_Stored data:_
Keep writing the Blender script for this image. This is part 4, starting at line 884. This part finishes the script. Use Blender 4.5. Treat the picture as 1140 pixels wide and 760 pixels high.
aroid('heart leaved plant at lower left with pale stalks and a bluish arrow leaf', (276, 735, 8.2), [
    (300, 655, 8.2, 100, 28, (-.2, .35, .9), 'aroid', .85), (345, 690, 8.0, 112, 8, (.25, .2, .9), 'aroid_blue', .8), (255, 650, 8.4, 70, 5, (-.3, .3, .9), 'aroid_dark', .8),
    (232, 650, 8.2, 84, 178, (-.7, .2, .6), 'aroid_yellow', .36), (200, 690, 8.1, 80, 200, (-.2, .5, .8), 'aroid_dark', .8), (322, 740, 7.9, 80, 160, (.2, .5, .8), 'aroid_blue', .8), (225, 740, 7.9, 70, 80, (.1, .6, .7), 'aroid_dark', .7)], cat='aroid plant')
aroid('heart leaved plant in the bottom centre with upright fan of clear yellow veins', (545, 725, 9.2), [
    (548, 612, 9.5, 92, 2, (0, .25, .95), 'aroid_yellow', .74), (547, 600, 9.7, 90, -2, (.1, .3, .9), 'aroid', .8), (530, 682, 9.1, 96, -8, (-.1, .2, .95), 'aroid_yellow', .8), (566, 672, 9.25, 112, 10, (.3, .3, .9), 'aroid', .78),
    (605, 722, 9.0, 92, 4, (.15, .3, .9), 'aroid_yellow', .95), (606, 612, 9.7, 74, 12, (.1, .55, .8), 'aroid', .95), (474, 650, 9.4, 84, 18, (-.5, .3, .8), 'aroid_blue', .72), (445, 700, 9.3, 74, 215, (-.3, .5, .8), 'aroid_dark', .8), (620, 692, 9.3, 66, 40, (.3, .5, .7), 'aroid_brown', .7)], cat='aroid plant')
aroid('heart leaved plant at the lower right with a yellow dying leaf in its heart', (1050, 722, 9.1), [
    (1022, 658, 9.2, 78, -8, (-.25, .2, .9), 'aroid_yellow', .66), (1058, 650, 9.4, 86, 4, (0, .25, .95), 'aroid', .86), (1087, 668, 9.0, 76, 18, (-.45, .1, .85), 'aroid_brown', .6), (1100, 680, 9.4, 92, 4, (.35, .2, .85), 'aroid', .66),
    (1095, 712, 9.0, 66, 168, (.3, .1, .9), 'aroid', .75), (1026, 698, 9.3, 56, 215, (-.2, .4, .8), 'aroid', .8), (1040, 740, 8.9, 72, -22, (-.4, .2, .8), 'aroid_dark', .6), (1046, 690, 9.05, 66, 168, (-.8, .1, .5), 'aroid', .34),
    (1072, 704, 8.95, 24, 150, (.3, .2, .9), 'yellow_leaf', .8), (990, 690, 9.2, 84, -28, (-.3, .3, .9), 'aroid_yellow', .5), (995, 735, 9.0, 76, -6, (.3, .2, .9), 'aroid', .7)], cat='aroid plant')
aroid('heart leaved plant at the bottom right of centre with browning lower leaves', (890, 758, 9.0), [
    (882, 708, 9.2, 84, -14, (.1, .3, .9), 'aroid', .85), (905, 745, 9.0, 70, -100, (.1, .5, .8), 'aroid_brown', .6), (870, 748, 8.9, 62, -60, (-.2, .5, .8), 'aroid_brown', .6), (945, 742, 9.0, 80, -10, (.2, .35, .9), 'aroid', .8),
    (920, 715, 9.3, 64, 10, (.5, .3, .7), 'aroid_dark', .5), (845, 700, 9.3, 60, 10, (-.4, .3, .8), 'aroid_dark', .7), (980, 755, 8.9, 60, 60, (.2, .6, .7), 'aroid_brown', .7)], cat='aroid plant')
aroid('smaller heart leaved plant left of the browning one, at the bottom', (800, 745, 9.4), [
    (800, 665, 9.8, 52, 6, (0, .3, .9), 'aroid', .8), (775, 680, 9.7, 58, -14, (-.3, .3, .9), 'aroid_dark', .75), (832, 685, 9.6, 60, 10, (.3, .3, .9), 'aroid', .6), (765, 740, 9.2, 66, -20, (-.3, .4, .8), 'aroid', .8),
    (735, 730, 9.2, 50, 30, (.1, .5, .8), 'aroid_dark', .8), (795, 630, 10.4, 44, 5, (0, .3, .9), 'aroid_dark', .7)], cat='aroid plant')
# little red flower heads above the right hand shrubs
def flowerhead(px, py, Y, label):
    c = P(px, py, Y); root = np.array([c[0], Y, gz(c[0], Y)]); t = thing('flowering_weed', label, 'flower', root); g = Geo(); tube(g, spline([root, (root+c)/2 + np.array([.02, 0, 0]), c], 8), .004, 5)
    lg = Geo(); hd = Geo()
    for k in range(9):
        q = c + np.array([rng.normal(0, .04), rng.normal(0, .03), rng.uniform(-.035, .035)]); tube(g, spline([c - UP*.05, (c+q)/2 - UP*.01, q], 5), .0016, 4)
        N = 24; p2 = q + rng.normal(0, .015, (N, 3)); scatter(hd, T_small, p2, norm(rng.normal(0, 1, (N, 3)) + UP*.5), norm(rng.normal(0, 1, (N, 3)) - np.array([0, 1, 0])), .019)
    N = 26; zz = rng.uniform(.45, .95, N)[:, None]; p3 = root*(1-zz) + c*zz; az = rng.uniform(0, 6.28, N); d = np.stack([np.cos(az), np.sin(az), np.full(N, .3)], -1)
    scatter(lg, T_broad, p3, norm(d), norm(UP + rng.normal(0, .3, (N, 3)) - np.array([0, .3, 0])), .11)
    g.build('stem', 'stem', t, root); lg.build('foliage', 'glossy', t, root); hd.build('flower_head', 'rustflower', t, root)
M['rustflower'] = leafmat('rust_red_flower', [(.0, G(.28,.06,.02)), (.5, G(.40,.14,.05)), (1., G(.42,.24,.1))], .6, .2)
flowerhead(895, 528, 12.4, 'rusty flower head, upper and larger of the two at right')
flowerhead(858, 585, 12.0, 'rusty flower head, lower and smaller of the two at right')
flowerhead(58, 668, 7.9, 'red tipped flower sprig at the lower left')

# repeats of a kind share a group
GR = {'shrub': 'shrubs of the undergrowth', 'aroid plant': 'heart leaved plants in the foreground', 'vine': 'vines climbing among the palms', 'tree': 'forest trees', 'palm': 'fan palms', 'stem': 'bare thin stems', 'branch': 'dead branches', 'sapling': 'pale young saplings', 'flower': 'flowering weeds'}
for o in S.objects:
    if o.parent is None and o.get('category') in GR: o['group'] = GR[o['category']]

_Given problem:_
Quote the material exactly, leaving nothing out.

_Output of the exercise:_
Keep writing the Blender script for this image. This is part 4, starting at line 884. This part finishes the script. Use Blender 4.5. Treat the picture as 1140 pixels wide and 760 pixels high.
aroid('heart leaved plant at lower left with pale stalks and a bluish arrow leaf', (276, 735, 8.2), [
    (300, 655, 8.2, 100, 28, (-.2, .35, .9), 'aroid', .85), (345, 690, 8.0, 112, 8, (.25, .2, .9), 'aroid_blue', .8), (255, 650, 8.4, 70, 5, (-.3, .3, .9), 'aroid_dark', .8),
    (232, 650, 8.2, 84, 178, (-.7, .2, .6), 'aroid_yellow', .36), (200, 690, 8.1, 80, 200, (-.2, .5, .8), 'aroid_dark', .8), (322, 740, 7.9, 80, 160, (.2, .5, .8), 'aroid_blue', .8), (225, 740, 7.9, 70, 80, (.1, .6, .7), 'aroid_dark', .7)], cat='aroid plant')
aroid('heart leaved plant in the bottom centre with upright fan of clear yellow veins', (545, 725, 9.2), [
    (548, 612, 9.5, 92, 2, (0, .25, .95), 'aroid_yellow', .74), (547, 600, 9.7, 90, -2, (.1, .3, .9), 'aroid', .8), (530, 682, 9.1, 96, -8, (-.1, .2, .95), 'aroid_yellow', .8), (566, 672, 9.25, 112, 10, (.3, .3, .9), 'aroid', .78),
    (605, 722, 9.0, 92, 4, (.15, .3, .9), 'aroid_yellow', .95), (606, 612, 9.7, 74, 12, (.1, .55, .8), 'aroid', .95), (474, 650, 9.4, 84, 18, (-.5, .3, .8), 'aroid_blue', .72), (445, 700, 9.3, 74, 215, (-.3, .5, .8), 'aroid_dark', .8), (620, 692, 9.3, 66, 40, (.3, .5, .7), 'aroid_brown', .7)], cat='aroid plant')
aroid('heart leaved plant at the lower right with a yellow dying leaf in its heart', (1050, 722, 9.1), [
    (1022, 658, 9.2, 78, -8, (-.25, .2, .9), 'aroid_yellow', .66), (1058, 650, 9.4, 86, 4, (0, .25, .95), 'aroid', .86), (1087, 668, 9.0, 76, 18, (-.45, .1, .85), 'aroid_brown', .6), (1100, 680, 9.4, 92, 4, (.35, .2, .85), 'aroid', .66),
    (1095, 712, 9.0, 66, 168, (.3, .1, .9), 'aroid', .75), (1026, 698, 9.3, 56, 215, (-.2, .4, .8), 'aroid', .8), (1040, 740, 8.9, 72, -22, (-.4, .2, .8), 'aroid_dark', .6), (1046, 690, 9.05, 66, 168, (-.8, .1, .5), 'aroid', .34),
    (1072, 704, 8.95, 24, 150, (.3, .2, .9), 'yellow_leaf', .8), (990, 690, 9.2, 84, -28, (-.3, .3, .9), 'aroid_yellow', .5), (995, 735, 9.0, 76, -6, (.3, .2, .9), 'aroid', .7)], cat='aroid plant')
aroid('heart leaved plant at the bottom right of centre with browning lower leaves', (890, 758, 9.0), [
    (882, 708, 9.2, 84, -14, (.1, .3, .9), 'aroid', .85), (905, 745, 9.0, 70, -100, (.1, .5, .8), 'aroid_brown', .6), (870, 748, 8.9, 62, -60, (-.2, .5, .8), 'aroid_brown', .6), (945, 742, 9.0, 80, -10, (.2, .35, .9), 'aroid', .8),
    (920, 715, 9.3, 64, 10, (.5, .3, .7), 'aroid_dark', .5), (845, 700, 9.3, 60, 10, (-.4, .3, .8), 'aroid_dark', .7), (980, 755, 8.9, 60, 60, (.2, .6, .7), 'aroid_brown', .7)], cat='aroid plant')
aroid('smaller heart leaved plant left of the browning one, at the bottom', (800, 745, 9.4), [
    (800, 665, 9.8, 52, 6, (0, .3, .9), 'aroid', .8), (775, 680, 9.7, 58, -14, (-.3, .3, .9), 'aroid_dark', .75), (832, 685, 9.6, 60, 10, (.3, .3, .9), 'aroid', .6), (765, 740, 9.2, 66, -20, (-.3, .4, .8), 'aroid', .8),
    (735, 730, 9.2, 50, 30, (.1, .5, .8), 'aroid_dark', .8), (795, 630, 10.4, 44, 5, (0, .3, .9), 'aroid_dark', .7)], cat='aroid plant')
# little red flower heads above the right hand shrubs
def flowerhead(px, py, Y, label):
    c = P(px, py, Y); root = np.array([c[0], Y, gz(c[0], Y)]); t = thing('flowering_weed', label, 'flower', root); g = Geo(); tube(g, spline([root, (root+c)/2 + np.array([.02, 0, 0]), c], 8), .004, 5)
    lg = Geo(); hd = Geo()
    for k in range(9):
        q = c + np.array([rng.normal(0, .04), rng.normal(0, .03), rng.uniform(-.035, .035)]); tube(g, spline([c - UP*.05, (c+q)/2 - UP*.01, q], 5), .0016, 4)
        N = 24; p2 = q + rng.normal(0, .015, (N, 3)); scatter(hd, T_small, p2, norm(rng.normal(0, 1, (N, 3)) + UP*.5), norm(rng.normal(0, 1, (N, 3)) - np.array([0, 1, 0])), .019)
    N = 26; zz = rng.uniform(.45, .95, N)[:, None]; p3 = root*(1-zz) + c*zz; az = rng.uniform(0, 6.28, N); d = np.stack([np.cos(az), np.sin(az), np.full(N, .3)], -1)
    scatter(lg, T_broad, p3, norm(d), norm(UP + rng.normal(0, .3, (N, 3)) - np.array([0, .3, 0])), .11)
    g.build('stem', 'stem', t, root); lg.build('foliage', 'glossy', t, root); hd.build('flower_head', 'rustflower', t, root)
M['rustflower'] = leafmat('rust_red_flower', [(.0, G(.28,.06,.02)), (.5, G(.40,.14,.05)), (1., G(.42,.24,.1))], .6, .2)
flowerhead(895, 528, 12.4, 'rusty flower head, upper and larger of the two at right')
flowerhead(858, 585, 12.0, 'rusty flower head, lower and smaller of the two at right')
flowerhead(58, 668, 7.9, 'red tipped flower sprig at the lower left')

# repeats of a kind share a group
GR = {'shrub': 'shrubs of the undergrowth', 'aroid plant': 'heart leaved plants in the foreground', 'vine': 'vines climbing among the palms', 'tree': 'forest trees', 'palm': 'fan palms', 'stem': 'bare thin stems', 'branch': 'dead branches', 'sapling': 'pale young saplings', 'flower': 'flowering weeds'}
for o in S.objects:
    if o.parent is None and o.get('category') in GR: o['group'] = GR[o['category']]